Trump should rethink idea of meeting with world’s tyrants
WHEN, during a presidential debate in 2007, Barack Obama said he would agree to meet the world’s worst dictators “without precondition,” he was rightly chastised for it.
His error was not in believing that negotiation and diplomacy have a role to play, or that it is sometimes necessary for America’s president to grip the hand of an odious head of state to improve relations and make the world a better place.
It was, rather, Obama’s profligacy with the prestige of the office he sought and his naive overconfidence in the power of his personality and good intentions to persuade the world’s worst rulers to reform. His suggestion that he meet with the tyrants of Tehran suggested he thought it acceptable to use the leverage and prestige of the presidency cavalierly rather than with care and proper preparation.
Like Obama, President Trump is overconfident of his ability to persuade and cut a deal. In consequence, he seems not to think carefully before suggesting he will meet with the world’s tyrants and rogue leaders, presumably taking the attitude that there is much to gain and nothing to lose.
But this is not true. There is much to lose. It is not for nothing that American presidents are traditionally referred to as the leader of the free world. What the free world is these days is not as clear as it was a generation ago, but it is still just as obvious who has the top job in it.
Trump has been criticized for cozying up to foreign tyrants. He said it would be “an honor” to meet North Korean dictator Kim Jong Un, “a smart cookie” who holds his benighted people in the world’s most brutal and hermetically sealed prison state. Trump also extended a White House invitation to Philippine President Rodrigo Duterte, who has carried out extrajudicial killings of his own people.

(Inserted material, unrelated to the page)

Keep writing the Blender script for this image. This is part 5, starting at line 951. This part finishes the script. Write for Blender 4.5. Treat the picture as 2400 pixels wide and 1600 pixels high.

It may be a good thing for Trump to meet Duterte, for the Philippines is crucial to America’s diplomatic efforts to control North Korea. But this can be achieved without going immediately for the pomp and circumstance of a White House reception. And any meeting should be set up on the understanding that Trump will confront Duterte on his shabby human rights record.
It may even, at some point, become advisable to meet Kim Jong Un. Although that possibility seems exceedingly remote, one cannot dismiss it entirely because presidents have shaken hands with some of the world’s greatest killers in order to secure the strategic needs of the U.S. and its allies. But it will never be an “honor” to meet the North Korean potentate, merely at most a loathsome necessity. Suggesting it would be an honor is an echo of Obama’s excruciating bowing to foreign monarchs early in his presidency. The president shouldn’t bow to anyone, and it’s an honor for them to meet him, not the other way around.
A meeting with the president is something earned, not given away casually. It confers legitimacy and prestige, and it offers a platform that grabs the world’s attention for foreign leaders who cannot otherwise command it. It doesn’t matter how great Trump’s negotiating powers are, or how wonderful he believes them to be. They cannot hold a candle to the attentiongrabbing brilliance of the office he occupies.